Source records:
== == ==

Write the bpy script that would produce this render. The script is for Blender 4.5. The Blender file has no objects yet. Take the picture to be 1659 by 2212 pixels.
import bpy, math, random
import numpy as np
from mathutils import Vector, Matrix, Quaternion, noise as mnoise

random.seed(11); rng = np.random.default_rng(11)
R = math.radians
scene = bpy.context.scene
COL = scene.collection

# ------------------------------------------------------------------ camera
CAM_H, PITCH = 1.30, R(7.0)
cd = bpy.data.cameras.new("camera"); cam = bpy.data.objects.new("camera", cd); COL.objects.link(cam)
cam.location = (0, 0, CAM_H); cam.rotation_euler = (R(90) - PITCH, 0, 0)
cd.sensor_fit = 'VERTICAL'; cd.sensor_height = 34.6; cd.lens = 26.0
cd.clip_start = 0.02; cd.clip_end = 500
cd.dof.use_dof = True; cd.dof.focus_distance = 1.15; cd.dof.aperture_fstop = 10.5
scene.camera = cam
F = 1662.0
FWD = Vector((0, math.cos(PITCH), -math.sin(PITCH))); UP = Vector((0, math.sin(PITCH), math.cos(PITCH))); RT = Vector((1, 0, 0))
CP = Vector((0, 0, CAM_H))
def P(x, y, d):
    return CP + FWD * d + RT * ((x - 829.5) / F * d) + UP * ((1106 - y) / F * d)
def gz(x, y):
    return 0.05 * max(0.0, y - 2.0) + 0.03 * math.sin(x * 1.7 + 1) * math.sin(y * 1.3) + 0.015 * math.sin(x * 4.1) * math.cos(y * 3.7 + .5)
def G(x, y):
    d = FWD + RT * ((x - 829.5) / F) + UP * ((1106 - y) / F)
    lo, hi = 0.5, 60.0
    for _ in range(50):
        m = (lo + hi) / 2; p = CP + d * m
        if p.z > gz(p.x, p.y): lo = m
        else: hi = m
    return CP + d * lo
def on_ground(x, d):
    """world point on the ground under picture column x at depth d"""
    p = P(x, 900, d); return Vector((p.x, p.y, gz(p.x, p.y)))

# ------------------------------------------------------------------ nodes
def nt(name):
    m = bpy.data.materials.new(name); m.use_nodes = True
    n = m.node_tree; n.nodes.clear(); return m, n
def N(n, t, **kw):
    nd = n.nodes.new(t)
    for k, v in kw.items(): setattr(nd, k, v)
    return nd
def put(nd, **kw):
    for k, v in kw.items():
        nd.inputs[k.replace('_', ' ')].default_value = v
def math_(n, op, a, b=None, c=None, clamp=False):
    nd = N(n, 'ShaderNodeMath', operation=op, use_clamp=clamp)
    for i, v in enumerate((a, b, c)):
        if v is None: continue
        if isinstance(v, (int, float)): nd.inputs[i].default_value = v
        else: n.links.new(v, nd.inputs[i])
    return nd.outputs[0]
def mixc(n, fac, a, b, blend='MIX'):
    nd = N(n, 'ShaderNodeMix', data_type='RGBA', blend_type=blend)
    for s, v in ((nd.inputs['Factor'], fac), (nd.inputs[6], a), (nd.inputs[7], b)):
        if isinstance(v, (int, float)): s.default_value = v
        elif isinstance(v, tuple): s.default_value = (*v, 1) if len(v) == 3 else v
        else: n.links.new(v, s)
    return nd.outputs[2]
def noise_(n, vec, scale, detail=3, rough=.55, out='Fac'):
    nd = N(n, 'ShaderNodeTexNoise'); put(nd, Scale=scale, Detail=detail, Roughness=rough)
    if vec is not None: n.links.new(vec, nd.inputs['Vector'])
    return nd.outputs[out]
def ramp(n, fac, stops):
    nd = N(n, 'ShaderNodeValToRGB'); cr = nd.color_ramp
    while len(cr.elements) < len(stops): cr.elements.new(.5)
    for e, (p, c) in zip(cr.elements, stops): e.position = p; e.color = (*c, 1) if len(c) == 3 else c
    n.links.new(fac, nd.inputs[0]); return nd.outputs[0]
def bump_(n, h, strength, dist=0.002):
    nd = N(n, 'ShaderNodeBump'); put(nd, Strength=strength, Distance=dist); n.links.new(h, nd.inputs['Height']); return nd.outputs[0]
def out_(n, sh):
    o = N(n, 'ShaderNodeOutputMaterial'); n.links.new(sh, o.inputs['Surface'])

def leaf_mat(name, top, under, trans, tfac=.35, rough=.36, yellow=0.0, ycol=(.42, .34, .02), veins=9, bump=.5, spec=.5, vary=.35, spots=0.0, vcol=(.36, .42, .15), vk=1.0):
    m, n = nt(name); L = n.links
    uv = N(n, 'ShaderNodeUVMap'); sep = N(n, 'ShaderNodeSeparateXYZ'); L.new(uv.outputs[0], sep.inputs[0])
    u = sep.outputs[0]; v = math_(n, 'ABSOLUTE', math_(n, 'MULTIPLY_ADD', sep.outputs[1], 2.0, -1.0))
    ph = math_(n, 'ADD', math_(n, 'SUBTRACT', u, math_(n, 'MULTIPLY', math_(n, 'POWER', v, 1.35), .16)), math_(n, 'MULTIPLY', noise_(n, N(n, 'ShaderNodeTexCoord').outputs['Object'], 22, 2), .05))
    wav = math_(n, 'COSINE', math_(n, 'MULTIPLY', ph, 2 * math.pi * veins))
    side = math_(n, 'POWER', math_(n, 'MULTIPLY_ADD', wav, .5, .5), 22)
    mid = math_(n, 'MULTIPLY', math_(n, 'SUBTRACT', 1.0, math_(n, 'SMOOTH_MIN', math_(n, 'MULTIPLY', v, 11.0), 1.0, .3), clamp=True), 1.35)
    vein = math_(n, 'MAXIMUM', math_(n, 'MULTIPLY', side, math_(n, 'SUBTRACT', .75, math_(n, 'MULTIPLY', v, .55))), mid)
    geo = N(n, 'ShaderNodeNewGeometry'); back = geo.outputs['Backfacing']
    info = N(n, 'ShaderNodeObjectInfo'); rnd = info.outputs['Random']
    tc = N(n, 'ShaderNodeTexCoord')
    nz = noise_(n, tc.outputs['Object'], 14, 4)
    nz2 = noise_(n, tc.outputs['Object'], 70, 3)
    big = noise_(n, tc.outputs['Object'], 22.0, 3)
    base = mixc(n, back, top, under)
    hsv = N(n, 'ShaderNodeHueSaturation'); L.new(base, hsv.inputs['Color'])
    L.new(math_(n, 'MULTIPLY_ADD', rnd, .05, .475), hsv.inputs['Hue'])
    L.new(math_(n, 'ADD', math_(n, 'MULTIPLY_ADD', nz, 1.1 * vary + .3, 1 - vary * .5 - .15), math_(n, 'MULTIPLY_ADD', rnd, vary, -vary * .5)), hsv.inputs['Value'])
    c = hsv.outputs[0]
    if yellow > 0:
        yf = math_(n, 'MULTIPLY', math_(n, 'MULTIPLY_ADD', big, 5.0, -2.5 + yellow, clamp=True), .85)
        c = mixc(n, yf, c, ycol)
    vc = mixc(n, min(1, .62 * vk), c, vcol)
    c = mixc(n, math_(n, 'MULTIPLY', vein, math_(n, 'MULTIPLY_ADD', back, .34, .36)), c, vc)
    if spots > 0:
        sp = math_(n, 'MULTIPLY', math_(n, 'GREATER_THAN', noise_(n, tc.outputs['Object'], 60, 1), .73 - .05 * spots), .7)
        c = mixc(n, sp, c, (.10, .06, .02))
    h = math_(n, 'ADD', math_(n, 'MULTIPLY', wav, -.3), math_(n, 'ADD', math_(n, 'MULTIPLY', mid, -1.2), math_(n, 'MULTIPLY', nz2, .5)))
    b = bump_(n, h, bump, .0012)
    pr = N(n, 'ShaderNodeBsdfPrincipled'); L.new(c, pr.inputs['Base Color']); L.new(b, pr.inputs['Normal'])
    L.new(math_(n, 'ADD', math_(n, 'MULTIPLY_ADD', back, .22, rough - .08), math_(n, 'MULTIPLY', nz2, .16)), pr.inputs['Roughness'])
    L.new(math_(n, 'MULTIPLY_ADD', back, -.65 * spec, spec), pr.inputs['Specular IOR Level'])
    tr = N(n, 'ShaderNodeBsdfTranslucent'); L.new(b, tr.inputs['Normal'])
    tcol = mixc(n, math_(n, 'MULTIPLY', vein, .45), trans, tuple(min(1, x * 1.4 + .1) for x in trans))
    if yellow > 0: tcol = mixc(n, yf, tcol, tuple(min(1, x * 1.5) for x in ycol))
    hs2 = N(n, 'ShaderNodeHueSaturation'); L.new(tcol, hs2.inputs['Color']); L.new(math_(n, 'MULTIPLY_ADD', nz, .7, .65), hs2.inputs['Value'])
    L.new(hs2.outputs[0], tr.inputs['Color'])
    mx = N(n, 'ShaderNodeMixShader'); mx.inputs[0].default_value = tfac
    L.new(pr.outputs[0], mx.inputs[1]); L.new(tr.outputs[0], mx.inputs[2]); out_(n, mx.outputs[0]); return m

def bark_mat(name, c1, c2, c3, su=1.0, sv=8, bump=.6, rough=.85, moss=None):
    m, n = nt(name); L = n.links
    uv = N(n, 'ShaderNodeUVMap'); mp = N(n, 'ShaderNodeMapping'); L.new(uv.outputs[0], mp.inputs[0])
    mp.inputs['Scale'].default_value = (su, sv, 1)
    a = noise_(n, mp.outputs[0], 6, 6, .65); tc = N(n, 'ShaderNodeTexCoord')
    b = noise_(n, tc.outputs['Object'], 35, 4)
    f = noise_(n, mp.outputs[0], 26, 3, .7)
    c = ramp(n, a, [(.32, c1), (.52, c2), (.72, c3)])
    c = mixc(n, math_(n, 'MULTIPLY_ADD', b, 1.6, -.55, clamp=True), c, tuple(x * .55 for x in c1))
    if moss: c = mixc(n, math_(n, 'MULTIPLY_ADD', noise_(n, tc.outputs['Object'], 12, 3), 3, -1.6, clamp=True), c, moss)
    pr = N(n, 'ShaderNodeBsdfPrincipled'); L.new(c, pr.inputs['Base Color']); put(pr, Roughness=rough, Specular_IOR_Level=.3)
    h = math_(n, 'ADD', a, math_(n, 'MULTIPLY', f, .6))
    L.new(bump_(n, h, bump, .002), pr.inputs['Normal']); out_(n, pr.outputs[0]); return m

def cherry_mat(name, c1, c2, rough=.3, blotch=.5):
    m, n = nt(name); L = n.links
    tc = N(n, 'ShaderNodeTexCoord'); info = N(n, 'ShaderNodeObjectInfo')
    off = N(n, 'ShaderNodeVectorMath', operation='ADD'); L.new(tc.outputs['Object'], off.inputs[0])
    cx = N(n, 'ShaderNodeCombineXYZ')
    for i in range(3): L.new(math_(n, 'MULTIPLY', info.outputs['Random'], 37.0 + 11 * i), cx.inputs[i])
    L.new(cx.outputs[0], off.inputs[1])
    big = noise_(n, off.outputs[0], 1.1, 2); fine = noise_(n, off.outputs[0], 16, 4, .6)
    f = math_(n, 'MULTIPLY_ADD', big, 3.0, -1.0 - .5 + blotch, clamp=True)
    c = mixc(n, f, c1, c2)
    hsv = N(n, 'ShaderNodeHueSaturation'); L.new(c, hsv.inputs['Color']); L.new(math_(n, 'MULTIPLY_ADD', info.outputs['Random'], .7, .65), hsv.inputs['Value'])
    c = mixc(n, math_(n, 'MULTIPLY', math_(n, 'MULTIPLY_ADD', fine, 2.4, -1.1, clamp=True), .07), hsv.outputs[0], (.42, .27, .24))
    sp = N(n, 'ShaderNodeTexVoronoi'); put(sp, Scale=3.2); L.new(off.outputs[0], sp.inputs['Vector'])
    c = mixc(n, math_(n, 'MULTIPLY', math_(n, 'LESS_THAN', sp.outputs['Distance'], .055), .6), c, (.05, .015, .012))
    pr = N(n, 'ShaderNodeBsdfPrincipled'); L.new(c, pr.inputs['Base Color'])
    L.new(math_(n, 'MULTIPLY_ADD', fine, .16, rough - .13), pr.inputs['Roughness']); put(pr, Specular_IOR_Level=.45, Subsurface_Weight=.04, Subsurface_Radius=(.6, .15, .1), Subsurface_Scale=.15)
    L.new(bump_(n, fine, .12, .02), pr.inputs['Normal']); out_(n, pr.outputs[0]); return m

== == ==

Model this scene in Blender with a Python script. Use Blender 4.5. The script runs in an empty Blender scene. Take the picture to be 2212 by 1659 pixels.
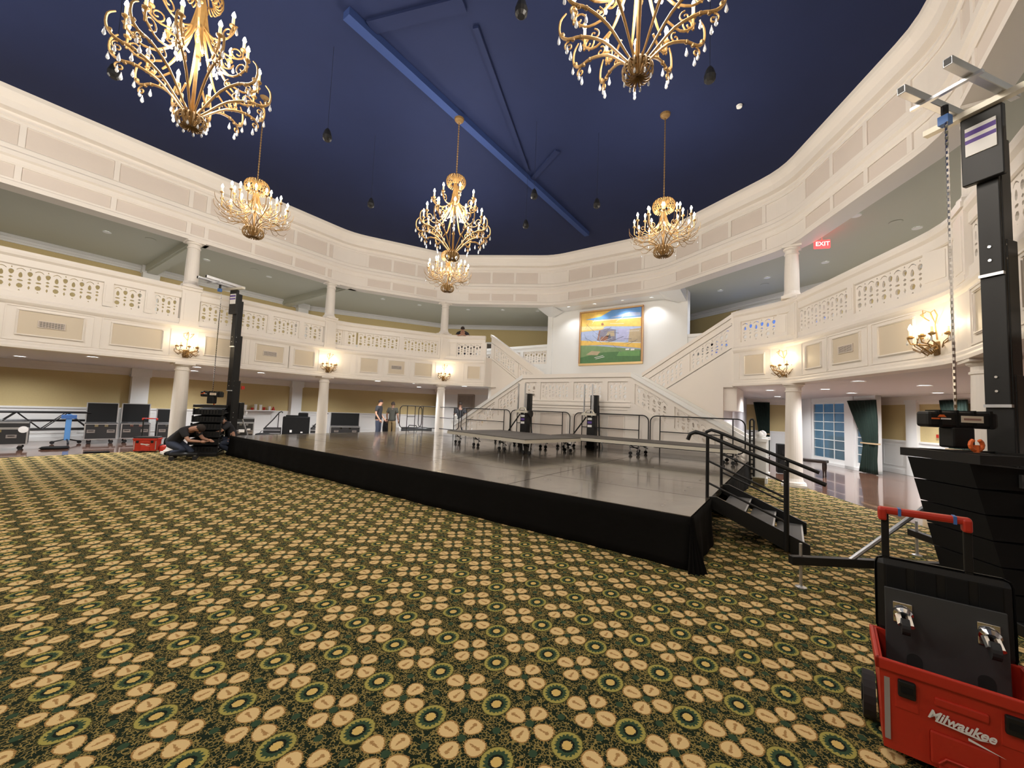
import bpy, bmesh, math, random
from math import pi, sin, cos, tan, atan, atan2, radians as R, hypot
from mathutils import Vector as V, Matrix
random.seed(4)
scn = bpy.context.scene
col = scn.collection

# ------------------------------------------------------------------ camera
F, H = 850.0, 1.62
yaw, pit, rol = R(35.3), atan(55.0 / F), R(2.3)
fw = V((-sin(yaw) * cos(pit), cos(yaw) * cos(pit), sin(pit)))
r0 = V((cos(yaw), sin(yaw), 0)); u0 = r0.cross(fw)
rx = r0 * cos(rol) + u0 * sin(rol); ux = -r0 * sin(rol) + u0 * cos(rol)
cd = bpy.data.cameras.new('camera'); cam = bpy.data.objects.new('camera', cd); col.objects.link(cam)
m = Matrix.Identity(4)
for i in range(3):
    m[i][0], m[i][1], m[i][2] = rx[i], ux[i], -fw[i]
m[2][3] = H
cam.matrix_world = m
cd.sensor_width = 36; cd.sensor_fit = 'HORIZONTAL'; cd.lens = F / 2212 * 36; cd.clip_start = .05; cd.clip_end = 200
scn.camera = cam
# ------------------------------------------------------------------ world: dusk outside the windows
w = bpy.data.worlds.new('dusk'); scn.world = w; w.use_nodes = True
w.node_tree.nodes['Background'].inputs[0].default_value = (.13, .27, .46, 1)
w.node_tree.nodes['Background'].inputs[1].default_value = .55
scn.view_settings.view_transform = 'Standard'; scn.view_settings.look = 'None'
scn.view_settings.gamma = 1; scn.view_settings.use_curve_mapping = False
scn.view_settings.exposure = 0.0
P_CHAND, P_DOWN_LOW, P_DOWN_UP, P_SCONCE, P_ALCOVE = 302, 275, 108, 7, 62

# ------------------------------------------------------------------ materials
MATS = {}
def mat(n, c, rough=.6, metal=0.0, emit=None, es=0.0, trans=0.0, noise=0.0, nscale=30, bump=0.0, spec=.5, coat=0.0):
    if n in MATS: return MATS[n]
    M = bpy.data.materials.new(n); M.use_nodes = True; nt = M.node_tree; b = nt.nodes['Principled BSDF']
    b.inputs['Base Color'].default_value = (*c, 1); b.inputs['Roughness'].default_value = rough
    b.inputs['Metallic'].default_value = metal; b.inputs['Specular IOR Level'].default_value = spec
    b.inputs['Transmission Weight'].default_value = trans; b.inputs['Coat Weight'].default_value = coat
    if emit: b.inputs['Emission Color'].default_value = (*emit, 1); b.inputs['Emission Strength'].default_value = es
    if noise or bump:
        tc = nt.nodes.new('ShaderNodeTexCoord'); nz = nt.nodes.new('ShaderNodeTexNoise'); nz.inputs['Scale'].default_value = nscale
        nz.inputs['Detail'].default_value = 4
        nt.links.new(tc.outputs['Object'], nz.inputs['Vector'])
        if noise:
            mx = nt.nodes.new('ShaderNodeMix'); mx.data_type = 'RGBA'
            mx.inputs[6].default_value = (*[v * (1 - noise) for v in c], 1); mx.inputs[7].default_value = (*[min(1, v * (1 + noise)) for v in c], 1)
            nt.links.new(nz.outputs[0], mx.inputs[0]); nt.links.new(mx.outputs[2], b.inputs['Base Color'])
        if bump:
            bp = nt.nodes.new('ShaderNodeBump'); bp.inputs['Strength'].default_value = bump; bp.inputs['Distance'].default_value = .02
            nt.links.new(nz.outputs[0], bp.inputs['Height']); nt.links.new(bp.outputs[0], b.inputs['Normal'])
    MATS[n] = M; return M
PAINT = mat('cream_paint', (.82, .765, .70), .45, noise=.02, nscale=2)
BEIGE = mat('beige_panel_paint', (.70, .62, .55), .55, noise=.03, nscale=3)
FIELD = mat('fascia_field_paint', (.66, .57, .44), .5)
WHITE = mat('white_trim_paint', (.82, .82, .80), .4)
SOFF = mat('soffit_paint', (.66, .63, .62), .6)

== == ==

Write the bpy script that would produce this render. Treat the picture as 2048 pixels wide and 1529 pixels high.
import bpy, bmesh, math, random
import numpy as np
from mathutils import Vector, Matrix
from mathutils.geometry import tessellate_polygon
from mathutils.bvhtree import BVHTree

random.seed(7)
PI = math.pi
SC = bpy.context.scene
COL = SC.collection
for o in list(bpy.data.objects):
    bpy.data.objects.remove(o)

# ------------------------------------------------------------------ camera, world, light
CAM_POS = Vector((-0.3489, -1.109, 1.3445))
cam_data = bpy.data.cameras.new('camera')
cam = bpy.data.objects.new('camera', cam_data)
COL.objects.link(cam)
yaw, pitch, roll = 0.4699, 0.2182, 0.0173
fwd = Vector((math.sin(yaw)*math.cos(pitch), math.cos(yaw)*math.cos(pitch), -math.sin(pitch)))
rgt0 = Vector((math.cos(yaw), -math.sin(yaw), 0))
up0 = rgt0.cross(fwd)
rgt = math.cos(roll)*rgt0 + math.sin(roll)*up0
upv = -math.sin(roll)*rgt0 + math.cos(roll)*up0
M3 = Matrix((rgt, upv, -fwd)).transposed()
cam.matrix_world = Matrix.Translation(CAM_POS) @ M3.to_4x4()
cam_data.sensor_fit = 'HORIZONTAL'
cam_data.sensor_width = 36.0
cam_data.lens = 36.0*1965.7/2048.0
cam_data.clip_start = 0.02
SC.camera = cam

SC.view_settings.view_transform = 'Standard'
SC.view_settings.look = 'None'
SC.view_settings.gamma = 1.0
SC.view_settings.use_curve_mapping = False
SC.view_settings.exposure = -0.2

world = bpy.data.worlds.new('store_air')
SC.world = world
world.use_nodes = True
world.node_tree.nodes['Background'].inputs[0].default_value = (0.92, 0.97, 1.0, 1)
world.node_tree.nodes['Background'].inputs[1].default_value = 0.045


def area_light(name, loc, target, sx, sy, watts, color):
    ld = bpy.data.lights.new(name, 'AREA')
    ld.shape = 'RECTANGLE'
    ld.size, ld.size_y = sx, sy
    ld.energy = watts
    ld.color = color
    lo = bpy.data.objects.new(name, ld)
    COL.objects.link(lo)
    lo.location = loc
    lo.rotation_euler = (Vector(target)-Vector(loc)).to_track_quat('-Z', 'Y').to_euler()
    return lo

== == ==

PROBLEM: Output exactly those lines that lie from the line with "Write the bpy script that would produce this render. Treat" through the line with "bpy.data.objects.remove(o)", with both of those lines included.

TASK RESPONSE:
Write the bpy script that would produce this render. Treat the picture as 2048 pixels wide and 1529 pixels high.
import bpy, bmesh, math, random
import numpy as np
from mathutils import Vector, Matrix
from mathutils.geometry import tessellate_polygon
from mathutils.bvhtree import BVHTree

random.seed(7)
PI = math.pi
SC = bpy.context.scene
COL = SC.collection
for o in list(bpy.data.objects):
    bpy.data.objects.remove(o)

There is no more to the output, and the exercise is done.